What to work on ▸ Output every line of the material exactly, omitting images.

— BEGIN Supplied information —

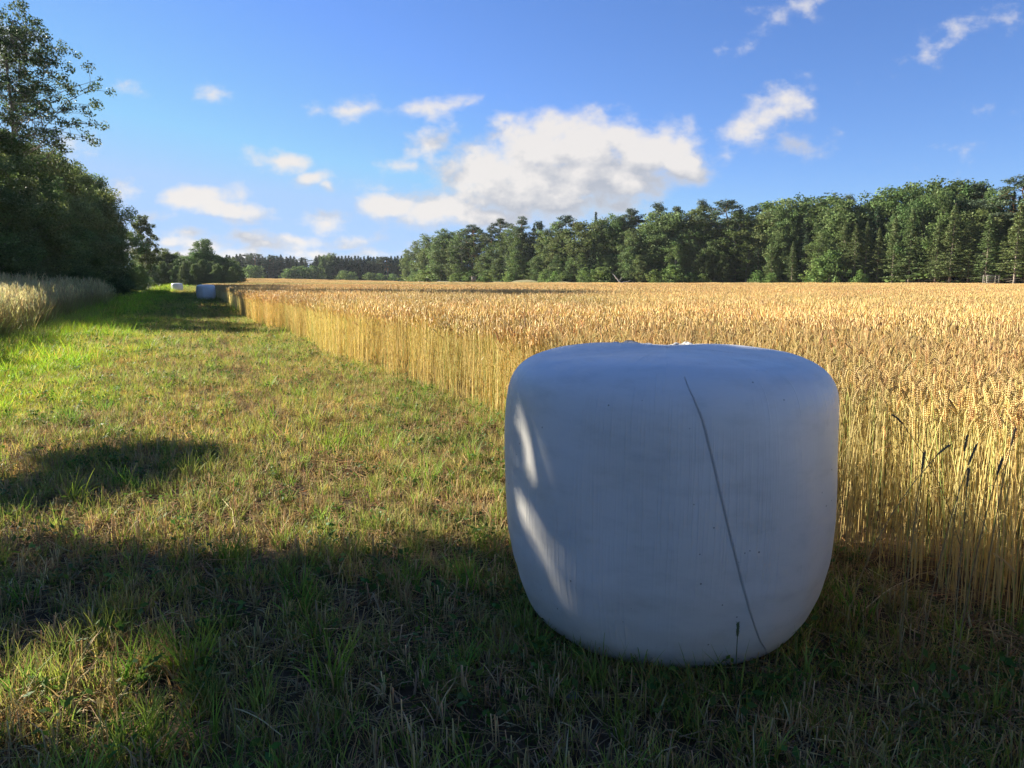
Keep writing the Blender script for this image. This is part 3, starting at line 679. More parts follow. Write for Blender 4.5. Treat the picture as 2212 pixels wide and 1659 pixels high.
def crumple(seed, n=16, size=.06):
    r = np.random.default_rng(seed); g = Geo(); k = 9
    a_, b_ = np.meshgrid(np.linspace(-1, 1, n), np.linspace(-1, 1, k), indexing='ij')
    z = np.abs(noise2(a_ * 3.1 + seed, b_ * 2.2, 61)) * .5 + .25 * np.sin(a_ * 9 + b_ * 3) * (1 - a_ ** 2)
    V = np.stack([a_ * 1.9 + r.normal(0, .06, a_.shape), b_ * .45 + r.normal(0, .05, a_.shape), np.clip(z, 0, 1) * (1 - b_ ** 2 * .8) * (1 - a_ ** 2 * .7)], -1).reshape(-1, 3) * size
    i, j = np.meshgrid(np.arange(n - 1), np.arange(k - 1), indexing='ij'); q = i * k + j
    g.add(V, np.stack([q, q + k, q + k + 1, q + 1], -1).reshape(-1, 4), (.7, .7, .7)); me = g.mesh('film_tail', M_film, True); me.uv_layers.new(name='UVMap'); return me
tail_me = crumple(5)
def bale(loc, rz, sc, label):
    root = tag(link('wrapped_bale', bale_me, None, loc, rz, sc), label, 'hay bale', 'white wrapped bales standing on the mown strip')
    link('film_edge', seam_me, root); link('film_tail', tail_me, root, (-.10, .40, 1.135), .15, (1, 1, .8))
    t2 = link('film_tail', tail_me, root, (.16, .36, 1.135), -.1, .7)
    return root
bale((BC[0], BC[1], -.012), 0, 1, 'big white plastic-wrapped round bale in the foreground, standing on end')
bale((*on_z(206.5, 300.5)[:2], 0), .8, (.97, .97, 1.0), 'second nearest wrapped bale, lit on one side, at the wheat edge down the strip')
bale((*on_z(177.5, 292.5)[:2], 0), 2.1, 1.0, 'small distant wrapped bale beyond the second one on the shaded strip')
bale((*on_z(184.5, 287.0)[:2], .1), 3.0, 1.0, 'farthest wrapped bale, only its white top showing above the far grass')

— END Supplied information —

Solution for this task ▸
Keep writing the Blender script for this image. This is part 3, starting at line 679. More parts follow. Write for Blender 4.5. Treat the picture as 2212 pixels wide and 1659 pixels high.
def crumple(seed, n=16, size=.06):
    r = np.random.default_rng(seed); g = Geo(); k = 9
    a_, b_ = np.meshgrid(np.linspace(-1, 1, n), np.linspace(-1, 1, k), indexing='ij')
    z = np.abs(noise2(a_ * 3.1 + seed, b_ * 2.2, 61)) * .5 + .25 * np.sin(a_ * 9 + b_ * 3) * (1 - a_ ** 2)
    V = np.stack([a_ * 1.9 + r.normal(0, .06, a_.shape), b_ * .45 + r.normal(0, .05, a_.shape), np.clip(z, 0, 1) * (1 - b_ ** 2 * .8) * (1 - a_ ** 2 * .7)], -1).reshape(-1, 3) * size
    i, j = np.meshgrid(np.arange(n - 1), np.arange(k - 1), indexing='ij'); q = i * k + j
    g.add(V, np.stack([q, q + k, q + k + 1, q + 1], -1).reshape(-1, 4), (.7, .7, .7)); me = g.mesh('film_tail', M_film, True); me.uv_layers.new(name='UVMap'); return me
tail_me = crumple(5)
def bale(loc, rz, sc, label):
    root = tag(link('wrapped_bale', bale_me, None, loc, rz, sc), label, 'hay bale', 'white wrapped bales standing on the mown strip')
    link('film_edge', seam_me, root); link('film_tail', tail_me, root, (-.10, .40, 1.135), .15, (1, 1, .8))
    t2 = link('film_tail', tail_me, root, (.16, .36, 1.135), -.1, .7)
    return root
bale((BC[0], BC[1], -.012), 0, 1, 'big white plastic-wrapped round bale in the foreground, standing on end')
bale((*on_z(206.5, 300.5)[:2], 0), .8, (.97, .97, 1.0), 'second nearest wrapped bale, lit on one side, at the wheat edge down the strip')
bale((*on_z(177.5, 292.5)[:2], 0), 2.1, 1.0, 'small distant wrapped bale beyond the second one on the shaded strip')
bale((*on_z(184.5, 287.0)[:2], .1), 3.0, 1.0, 'farthest wrapped bale, only its white top showing above the far grass')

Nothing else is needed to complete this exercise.